ARYAAAAAAAAAAA! Is this where Brienne finds out that she's the daughter of Caitlin? Brienne is like, the best role model for Arya. I love their chat.

That moment! When they realise who the Hound is! and who Arya is!!! Yes!!!

Brienne kills this scene.

If these two fight, I want Brienne to fucking win. I want Brienne to take Arya under her wing, even though I love the Hound and Arya's road trip, buddy movie type thing.

OH MY GOD PLEASE FIGHT

I have a horrible feeling the Hound will die and Arya will run away anyway. The kid's too slippery for her own good. NOTE: I was right!!!!!!!!

Brienne has to be the one to reunite Sansa and Arya. She just has to be.

Oh my god, they're fighting dirty. DON'T YOU DARE KILL BRIENNE

Right in the Vagina.

Oh, thank God, Brienne lives.

And now she's lost Arya. For fucks sake.

Arya and the Hound's final moments. There's a lot to like in this scene. Not many people are allowed last words in GoT, but I'm glad Sandor Clegane gets them. Even as he's goading Arya, he's still obviously one of the most noble characters in Westeros.

Arya's stone cold though. I love how brutal she's become as much as I hate it.

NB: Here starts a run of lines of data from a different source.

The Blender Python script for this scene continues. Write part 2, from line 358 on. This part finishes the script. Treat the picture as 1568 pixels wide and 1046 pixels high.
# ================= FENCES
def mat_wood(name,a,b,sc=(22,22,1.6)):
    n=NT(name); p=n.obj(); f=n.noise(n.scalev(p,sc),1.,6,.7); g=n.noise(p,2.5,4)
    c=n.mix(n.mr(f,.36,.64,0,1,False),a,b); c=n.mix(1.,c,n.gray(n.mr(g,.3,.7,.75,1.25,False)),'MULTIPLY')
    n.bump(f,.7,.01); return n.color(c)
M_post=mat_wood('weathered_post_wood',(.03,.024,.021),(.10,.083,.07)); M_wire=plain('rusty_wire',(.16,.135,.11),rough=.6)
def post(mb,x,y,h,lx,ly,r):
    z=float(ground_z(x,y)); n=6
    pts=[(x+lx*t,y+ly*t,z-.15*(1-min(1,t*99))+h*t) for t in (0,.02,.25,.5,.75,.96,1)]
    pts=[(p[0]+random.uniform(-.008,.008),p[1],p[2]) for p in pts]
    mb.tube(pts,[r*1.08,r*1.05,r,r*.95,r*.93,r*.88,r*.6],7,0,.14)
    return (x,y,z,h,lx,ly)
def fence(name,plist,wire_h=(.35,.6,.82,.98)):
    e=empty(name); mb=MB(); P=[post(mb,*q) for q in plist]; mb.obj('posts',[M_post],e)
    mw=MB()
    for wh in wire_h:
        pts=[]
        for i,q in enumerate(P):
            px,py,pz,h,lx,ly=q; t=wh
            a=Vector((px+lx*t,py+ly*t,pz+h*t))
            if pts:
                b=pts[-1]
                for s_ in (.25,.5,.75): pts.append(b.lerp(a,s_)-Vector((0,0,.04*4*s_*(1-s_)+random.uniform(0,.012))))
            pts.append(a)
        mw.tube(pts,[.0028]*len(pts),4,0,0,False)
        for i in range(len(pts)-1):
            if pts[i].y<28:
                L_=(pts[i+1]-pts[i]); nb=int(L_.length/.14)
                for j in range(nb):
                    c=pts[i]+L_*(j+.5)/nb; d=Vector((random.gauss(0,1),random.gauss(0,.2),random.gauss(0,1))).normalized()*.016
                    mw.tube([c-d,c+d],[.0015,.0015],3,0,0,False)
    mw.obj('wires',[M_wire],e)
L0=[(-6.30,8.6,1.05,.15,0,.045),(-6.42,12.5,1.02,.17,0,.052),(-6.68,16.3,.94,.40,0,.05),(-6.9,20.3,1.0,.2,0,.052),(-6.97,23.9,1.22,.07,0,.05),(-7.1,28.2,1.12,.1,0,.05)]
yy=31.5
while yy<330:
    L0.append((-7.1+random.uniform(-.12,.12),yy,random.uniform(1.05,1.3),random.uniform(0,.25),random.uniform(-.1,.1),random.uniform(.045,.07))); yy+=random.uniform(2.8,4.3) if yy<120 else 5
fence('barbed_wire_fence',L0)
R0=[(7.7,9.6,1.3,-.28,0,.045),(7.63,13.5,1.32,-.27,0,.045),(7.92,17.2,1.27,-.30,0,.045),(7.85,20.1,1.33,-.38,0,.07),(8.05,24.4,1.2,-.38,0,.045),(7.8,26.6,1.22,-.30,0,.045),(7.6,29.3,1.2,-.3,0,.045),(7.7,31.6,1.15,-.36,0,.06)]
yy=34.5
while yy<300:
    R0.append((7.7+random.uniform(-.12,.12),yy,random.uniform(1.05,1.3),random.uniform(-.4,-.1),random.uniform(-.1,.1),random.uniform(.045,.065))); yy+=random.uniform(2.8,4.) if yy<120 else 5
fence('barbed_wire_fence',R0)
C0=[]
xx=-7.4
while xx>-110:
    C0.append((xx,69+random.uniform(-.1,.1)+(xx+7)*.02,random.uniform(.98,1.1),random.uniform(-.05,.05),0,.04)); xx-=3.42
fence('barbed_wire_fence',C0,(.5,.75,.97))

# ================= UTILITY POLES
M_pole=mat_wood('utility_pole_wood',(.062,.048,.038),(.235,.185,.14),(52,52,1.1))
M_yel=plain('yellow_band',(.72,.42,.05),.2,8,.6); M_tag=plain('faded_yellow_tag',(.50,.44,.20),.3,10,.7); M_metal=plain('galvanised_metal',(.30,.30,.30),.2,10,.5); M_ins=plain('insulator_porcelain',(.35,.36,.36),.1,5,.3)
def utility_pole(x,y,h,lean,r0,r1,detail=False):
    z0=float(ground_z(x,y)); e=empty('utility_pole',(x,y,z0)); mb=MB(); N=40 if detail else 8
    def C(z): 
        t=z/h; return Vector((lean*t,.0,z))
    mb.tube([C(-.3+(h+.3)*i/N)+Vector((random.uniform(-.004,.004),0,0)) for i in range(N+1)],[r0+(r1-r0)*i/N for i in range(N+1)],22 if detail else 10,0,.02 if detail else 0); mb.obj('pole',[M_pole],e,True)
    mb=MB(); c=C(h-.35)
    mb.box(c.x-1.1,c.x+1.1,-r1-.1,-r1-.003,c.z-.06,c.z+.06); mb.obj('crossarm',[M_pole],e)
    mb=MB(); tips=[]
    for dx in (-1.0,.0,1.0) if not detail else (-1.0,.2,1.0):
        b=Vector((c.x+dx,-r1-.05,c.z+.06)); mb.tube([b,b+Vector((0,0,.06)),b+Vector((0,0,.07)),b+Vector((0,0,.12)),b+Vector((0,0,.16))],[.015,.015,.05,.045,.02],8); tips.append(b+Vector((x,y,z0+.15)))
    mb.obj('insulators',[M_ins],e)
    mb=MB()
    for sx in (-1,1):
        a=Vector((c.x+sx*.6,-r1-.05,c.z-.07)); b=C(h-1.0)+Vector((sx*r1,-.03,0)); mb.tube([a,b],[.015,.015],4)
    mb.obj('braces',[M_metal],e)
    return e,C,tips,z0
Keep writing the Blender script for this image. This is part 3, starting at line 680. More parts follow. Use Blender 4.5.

YES, JAMIE! Rescue your fucking brother! Considering how terrible the Lannisters are I end up liking them a lot more than some of the technically better people on this show. This goodbye between the two brothers is simply wonderful.

Ooh, can Tyrion go to join his lady love across the sea now?

Wait, what's going to go wrong?

Tyrion? What are you doing?

OH HELL NO.

This is too cruel. How is this allowed to happen? Tyrion is making my heart break. How the fuck did Shae end up in his father's bed? Calling his father the same nickname she had for Tyrion? What the fuck?

Now, if he doesn't kill Tywin I will be incredibly disappointed.

Come on, man.

He's on the fucking toilet. This is a fitting way for him to die. Butt naked on the lavatory. Tywin is just such an arsehole all the way through this conversation.

YES

He did tell you, Tywin. He did warn you not to say that word again.

RAINS OF CASTERMERE.

Poor Tyrion. I have so much love for Varys right now, though.

Now for the sound of water to try to calm us down as Arya rides off on her pony to.... where? a coastal village?

They're off to Braavos? Is Arya going with them? Is that where Tyrion is going? Are we going to see the most badass team-up in television history? Can they please band together with Daenerys?

All Men Must Die.

All Men Must Serve.

THIS MUSIC THOUGH. I'm tingling!

THAT IS THE PERFECT WAY TO END THE SERIES.